## [Requirement]
Write out all the lines again, precisely as they stand, but without the images.

## [Raw data]
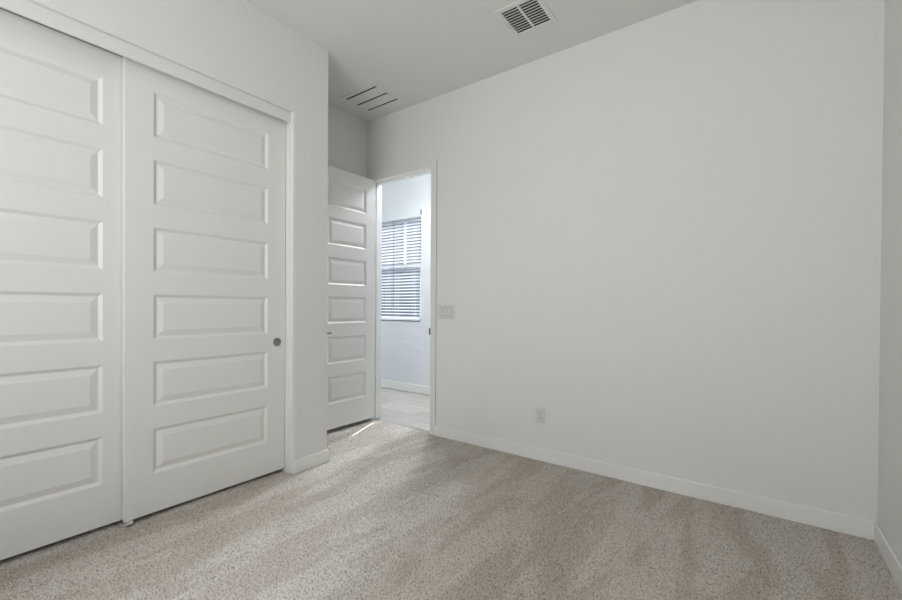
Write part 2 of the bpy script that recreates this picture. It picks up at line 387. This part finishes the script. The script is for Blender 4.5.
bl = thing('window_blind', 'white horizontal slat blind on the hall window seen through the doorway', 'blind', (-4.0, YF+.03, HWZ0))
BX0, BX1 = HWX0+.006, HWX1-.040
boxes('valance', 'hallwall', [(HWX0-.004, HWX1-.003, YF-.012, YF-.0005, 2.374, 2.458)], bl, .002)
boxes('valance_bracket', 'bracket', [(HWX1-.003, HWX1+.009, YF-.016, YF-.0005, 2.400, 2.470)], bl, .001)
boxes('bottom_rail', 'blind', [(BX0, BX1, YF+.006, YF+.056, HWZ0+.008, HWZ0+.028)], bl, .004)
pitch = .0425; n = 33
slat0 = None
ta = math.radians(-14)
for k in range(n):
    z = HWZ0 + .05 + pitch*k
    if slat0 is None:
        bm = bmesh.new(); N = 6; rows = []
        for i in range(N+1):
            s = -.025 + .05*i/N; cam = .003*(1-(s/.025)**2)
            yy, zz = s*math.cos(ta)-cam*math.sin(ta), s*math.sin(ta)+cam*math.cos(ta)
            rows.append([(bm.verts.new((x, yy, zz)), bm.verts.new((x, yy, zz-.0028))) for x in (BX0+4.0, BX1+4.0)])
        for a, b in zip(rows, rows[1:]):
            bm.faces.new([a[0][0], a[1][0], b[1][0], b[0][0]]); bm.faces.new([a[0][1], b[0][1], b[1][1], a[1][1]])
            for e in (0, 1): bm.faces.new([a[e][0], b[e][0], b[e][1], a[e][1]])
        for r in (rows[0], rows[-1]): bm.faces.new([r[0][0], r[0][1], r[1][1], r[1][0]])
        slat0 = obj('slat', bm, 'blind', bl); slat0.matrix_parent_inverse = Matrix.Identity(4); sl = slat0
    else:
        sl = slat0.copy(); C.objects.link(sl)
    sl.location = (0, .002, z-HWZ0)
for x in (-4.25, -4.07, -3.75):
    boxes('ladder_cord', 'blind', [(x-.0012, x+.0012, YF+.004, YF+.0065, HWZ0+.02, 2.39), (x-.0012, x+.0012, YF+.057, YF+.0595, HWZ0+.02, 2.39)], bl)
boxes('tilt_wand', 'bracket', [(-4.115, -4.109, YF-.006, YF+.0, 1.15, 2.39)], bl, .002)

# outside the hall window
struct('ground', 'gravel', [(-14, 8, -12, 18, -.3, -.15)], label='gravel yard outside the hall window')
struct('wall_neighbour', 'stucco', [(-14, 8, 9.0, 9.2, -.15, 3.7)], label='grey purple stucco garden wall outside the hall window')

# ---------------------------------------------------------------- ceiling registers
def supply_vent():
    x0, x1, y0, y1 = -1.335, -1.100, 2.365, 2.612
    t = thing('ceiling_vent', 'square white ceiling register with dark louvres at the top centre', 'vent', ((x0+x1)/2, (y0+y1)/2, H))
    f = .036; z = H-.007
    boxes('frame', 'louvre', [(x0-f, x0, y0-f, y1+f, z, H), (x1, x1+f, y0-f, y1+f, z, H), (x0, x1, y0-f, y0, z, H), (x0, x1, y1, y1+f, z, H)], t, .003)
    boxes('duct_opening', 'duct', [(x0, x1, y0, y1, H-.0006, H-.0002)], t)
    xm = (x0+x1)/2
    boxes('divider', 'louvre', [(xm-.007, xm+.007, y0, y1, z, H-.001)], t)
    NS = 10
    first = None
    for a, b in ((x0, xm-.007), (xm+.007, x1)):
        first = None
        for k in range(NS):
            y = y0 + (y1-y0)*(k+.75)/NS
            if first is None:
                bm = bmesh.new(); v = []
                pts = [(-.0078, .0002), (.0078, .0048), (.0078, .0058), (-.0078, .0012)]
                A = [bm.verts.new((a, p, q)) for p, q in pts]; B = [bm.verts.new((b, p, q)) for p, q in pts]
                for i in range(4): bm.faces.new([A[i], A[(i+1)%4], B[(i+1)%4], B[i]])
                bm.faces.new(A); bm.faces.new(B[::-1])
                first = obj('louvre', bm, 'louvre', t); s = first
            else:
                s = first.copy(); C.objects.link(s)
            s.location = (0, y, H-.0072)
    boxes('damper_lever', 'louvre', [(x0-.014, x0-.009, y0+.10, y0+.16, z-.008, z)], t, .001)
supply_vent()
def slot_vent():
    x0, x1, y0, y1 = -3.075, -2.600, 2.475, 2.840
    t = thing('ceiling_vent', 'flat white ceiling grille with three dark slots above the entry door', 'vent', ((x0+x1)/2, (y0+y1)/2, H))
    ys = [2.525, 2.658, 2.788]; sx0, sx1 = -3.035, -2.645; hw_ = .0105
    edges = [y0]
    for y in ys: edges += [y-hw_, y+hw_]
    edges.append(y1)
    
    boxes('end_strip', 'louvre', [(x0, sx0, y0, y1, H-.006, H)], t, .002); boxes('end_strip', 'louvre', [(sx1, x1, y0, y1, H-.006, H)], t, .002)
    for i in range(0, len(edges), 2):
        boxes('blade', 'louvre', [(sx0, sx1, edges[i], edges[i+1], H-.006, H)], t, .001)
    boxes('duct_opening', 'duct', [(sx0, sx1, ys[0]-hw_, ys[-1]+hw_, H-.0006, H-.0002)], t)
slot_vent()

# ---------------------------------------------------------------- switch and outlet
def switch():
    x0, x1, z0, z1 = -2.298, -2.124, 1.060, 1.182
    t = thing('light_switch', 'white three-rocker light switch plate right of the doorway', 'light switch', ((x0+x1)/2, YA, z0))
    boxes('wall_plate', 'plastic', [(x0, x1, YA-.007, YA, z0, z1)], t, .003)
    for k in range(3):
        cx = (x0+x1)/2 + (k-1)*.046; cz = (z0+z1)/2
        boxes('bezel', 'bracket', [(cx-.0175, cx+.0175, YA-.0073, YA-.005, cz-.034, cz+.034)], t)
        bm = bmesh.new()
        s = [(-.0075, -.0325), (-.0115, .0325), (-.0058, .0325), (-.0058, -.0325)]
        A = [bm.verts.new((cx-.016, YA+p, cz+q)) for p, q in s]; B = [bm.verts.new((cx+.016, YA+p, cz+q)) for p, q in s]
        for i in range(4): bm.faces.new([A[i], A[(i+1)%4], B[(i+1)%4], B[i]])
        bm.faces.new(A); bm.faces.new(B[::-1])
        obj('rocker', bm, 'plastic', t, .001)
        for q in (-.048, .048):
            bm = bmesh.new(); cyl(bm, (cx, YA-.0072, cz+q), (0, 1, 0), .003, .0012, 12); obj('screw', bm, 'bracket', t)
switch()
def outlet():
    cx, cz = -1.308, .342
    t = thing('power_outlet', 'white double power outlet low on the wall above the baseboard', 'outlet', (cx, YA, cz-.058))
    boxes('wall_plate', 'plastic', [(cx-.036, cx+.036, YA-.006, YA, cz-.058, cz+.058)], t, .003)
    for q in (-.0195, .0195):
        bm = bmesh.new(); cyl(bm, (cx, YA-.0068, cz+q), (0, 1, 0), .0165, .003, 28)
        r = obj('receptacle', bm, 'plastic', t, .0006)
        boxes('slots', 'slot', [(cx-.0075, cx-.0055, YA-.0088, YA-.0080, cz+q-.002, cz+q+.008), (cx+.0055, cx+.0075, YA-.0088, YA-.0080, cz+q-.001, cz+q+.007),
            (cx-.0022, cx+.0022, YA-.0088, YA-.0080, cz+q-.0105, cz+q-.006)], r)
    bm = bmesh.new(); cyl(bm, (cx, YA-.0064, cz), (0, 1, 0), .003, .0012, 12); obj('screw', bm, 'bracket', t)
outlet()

## [The completed task]
Write part 2 of the bpy script that recreates this picture. It picks up at line 387. This part finishes the script. The script is for Blender 4.5.
bl = thing('window_blind', 'white horizontal slat blind on the hall window seen through the doorway', 'blind', (-4.0, YF+.03, HWZ0))
BX0, BX1 = HWX0+.006, HWX1-.040
boxes('valance', 'hallwall', [(HWX0-.004, HWX1-.003, YF-.012, YF-.0005, 2.374, 2.458)], bl, .002)
boxes('valance_bracket', 'bracket', [(HWX1-.003, HWX1+.009, YF-.016, YF-.0005, 2.400, 2.470)], bl, .001)
boxes('bottom_rail', 'blind', [(BX0, BX1, YF+.006, YF+.056, HWZ0+.008, HWZ0+.028)], bl, .004)
pitch = .0425; n = 33
slat0 = None
ta = math.radians(-14)
for k in range(n):
    z = HWZ0 + .05 + pitch*k
    if slat0 is None:
        bm = bmesh.new(); N = 6; rows = []
        for i in range(N+1):
            s = -.025 + .05*i/N; cam = .003*(1-(s/.025)**2)
            yy, zz = s*math.cos(ta)-cam*math.sin(ta), s*math.sin(ta)+cam*math.cos(ta)
            rows.append([(bm.verts.new((x, yy, zz)), bm.verts.new((x, yy, zz-.0028))) for x in (BX0+4.0, BX1+4.0)])
        for a, b in zip(rows, rows[1:]):
            bm.faces.new([a[0][0], a[1][0], b[1][0], b[0][0]]); bm.faces.new([a[0][1], b[0][1], b[1][1], a[1][1]])
            for e in (0, 1): bm.faces.new([a[e][0], b[e][0], b[e][1], a[e][1]])
        for r in (rows[0], rows[-1]): bm.faces.new([r[0][0], r[0][1], r[1][1], r[1][0]])
        slat0 = obj('slat', bm, 'blind', bl); slat0.matrix_parent_inverse = Matrix.Identity(4); sl = slat0
    else:
        sl = slat0.copy(); C.objects.link(sl)
    sl.location = (0, .002, z-HWZ0)
for x in (-4.25, -4.07, -3.75):
    boxes('ladder_cord', 'blind', [(x-.0012, x+.0012, YF+.004, YF+.0065, HWZ0+.02, 2.39), (x-.0012, x+.0012, YF+.057, YF+.0595, HWZ0+.02, 2.39)], bl)
boxes('tilt_wand', 'bracket', [(-4.115, -4.109, YF-.006, YF+.0, 1.15, 2.39)], bl, .002)

# outside the hall window
struct('ground', 'gravel', [(-14, 8, -12, 18, -.3, -.15)], label='gravel yard outside the hall window')
struct('wall_neighbour', 'stucco', [(-14, 8, 9.0, 9.2, -.15, 3.7)], label='grey purple stucco garden wall outside the hall window')

# ---------------------------------------------------------------- ceiling registers
def supply_vent():
    x0, x1, y0, y1 = -1.335, -1.100, 2.365, 2.612
    t = thing('ceiling_vent', 'square white ceiling register with dark louvres at the top centre', 'vent', ((x0+x1)/2, (y0+y1)/2, H))
    f = .036; z = H-.007
    boxes('frame', 'louvre', [(x0-f, x0, y0-f, y1+f, z, H), (x1, x1+f, y0-f, y1+f, z, H), (x0, x1, y0-f, y0, z, H), (x0, x1, y1, y1+f, z, H)], t, .003)
    boxes('duct_opening', 'duct', [(x0, x1, y0, y1, H-.0006, H-.0002)], t)
    xm = (x0+x1)/2
    boxes('divider', 'louvre', [(xm-.007, xm+.007, y0, y1, z, H-.001)], t)
    NS = 10
    first = None
    for a, b in ((x0, xm-.007), (xm+.007, x1)):
        first = None
        for k in range(NS):
            y = y0 + (y1-y0)*(k+.75)/NS
            if first is None:
                bm = bmesh.new(); v = []
                pts = [(-.0078, .0002), (.0078, .0048), (.0078, .0058), (-.0078, .0012)]
                A = [bm.verts.new((a, p, q)) for p, q in pts]; B = [bm.verts.new((b, p, q)) for p, q in pts]
                for i in range(4): bm.faces.new([A[i], A[(i+1)%4], B[(i+1)%4], B[i]])
                bm.faces.new(A); bm.faces.new(B[::-1])
                first = obj('louvre', bm, 'louvre', t); s = first
            else:
                s = first.copy(); C.objects.link(s)
            s.location = (0, y, H-.0072)
    boxes('damper_lever', 'louvre', [(x0-.014, x0-.009, y0+.10, y0+.16, z-.008, z)], t, .001)
supply_vent()
def slot_vent():
    x0, x1, y0, y1 = -3.075, -2.600, 2.475, 2.840
    t = thing('ceiling_vent', 'flat white ceiling grille with three dark slots above the entry door', 'vent', ((x0+x1)/2, (y0+y1)/2, H))
    ys = [2.525, 2.658, 2.788]; sx0, sx1 = -3.035, -2.645; hw_ = .0105
    edges = [y0]
    for y in ys: edges += [y-hw_, y+hw_]
    edges.append(y1)
    
    boxes('end_strip', 'louvre', [(x0, sx0, y0, y1, H-.006, H)], t, .002); boxes('end_strip', 'louvre', [(sx1, x1, y0, y1, H-.006, H)], t, .002)
    for i in range(0, len(edges), 2):
        boxes('blade', 'louvre', [(sx0, sx1, edges[i], edges[i+1], H-.006, H)], t, .001)
    boxes('duct_opening', 'duct', [(sx0, sx1, ys[0]-hw_, ys[-1]+hw_, H-.0006, H-.0002)], t)
slot_vent()

# ---------------------------------------------------------------- switch and outlet
def switch():
    x0, x1, z0, z1 = -2.298, -2.124, 1.060, 1.182
    t = thing('light_switch', 'white three-rocker light switch plate right of the doorway', 'light switch', ((x0+x1)/2, YA, z0))
    boxes('wall_plate', 'plastic', [(x0, x1, YA-.007, YA, z0, z1)], t, .003)
    for k in range(3):
        cx = (x0+x1)/2 + (k-1)*.046; cz = (z0+z1)/2
        boxes('bezel', 'bracket', [(cx-.0175, cx+.0175, YA-.0073, YA-.005, cz-.034, cz+.034)], t)
        bm = bmesh.new()
        s = [(-.0075, -.0325), (-.0115, .0325), (-.0058, .0325), (-.0058, -.0325)]
        A = [bm.verts.new((cx-.016, YA+p, cz+q)) for p, q in s]; B = [bm.verts.new((cx+.016, YA+p, cz+q)) for p, q in s]
        for i in range(4): bm.faces.new([A[i], A[(i+1)%4], B[(i+1)%4], B[i]])
        bm.faces.new(A); bm.faces.new(B[::-1])
        obj('rocker', bm, 'plastic', t, .001)
        for q in (-.048, .048):
            bm = bmesh.new(); cyl(bm, (cx, YA-.0072, cz+q), (0, 1, 0), .003, .0012, 12); obj('screw', bm, 'bracket', t)
switch()
def outlet():
    cx, cz = -1.308, .342
    t = thing('power_outlet', 'white double power outlet low on the wall above the baseboard', 'outlet', (cx, YA, cz-.058))
    boxes('wall_plate', 'plastic', [(cx-.036, cx+.036, YA-.006, YA, cz-.058, cz+.058)], t, .003)
    for q in (-.0195, .0195):
        bm = bmesh.new(); cyl(bm, (cx, YA-.0068, cz+q), (0, 1, 0), .0165, .003, 28)
        r = obj('receptacle', bm, 'plastic', t, .0006)
        boxes('slots', 'slot', [(cx-.0075, cx-.0055, YA-.0088, YA-.0080, cz+q-.002, cz+q+.008), (cx+.0055, cx+.0075, YA-.0088, YA-.0080, cz+q-.001, cz+q+.007),
            (cx-.0022, cx+.0022, YA-.0088, YA-.0080, cz+q-.0105, cz+q-.006)], r)
    bm = bmesh.new(); cyl(bm, (cx, YA-.0064, cz), (0, 1, 0), .003, .0012, 12); obj('screw', bm, 'bracket', t)
outlet()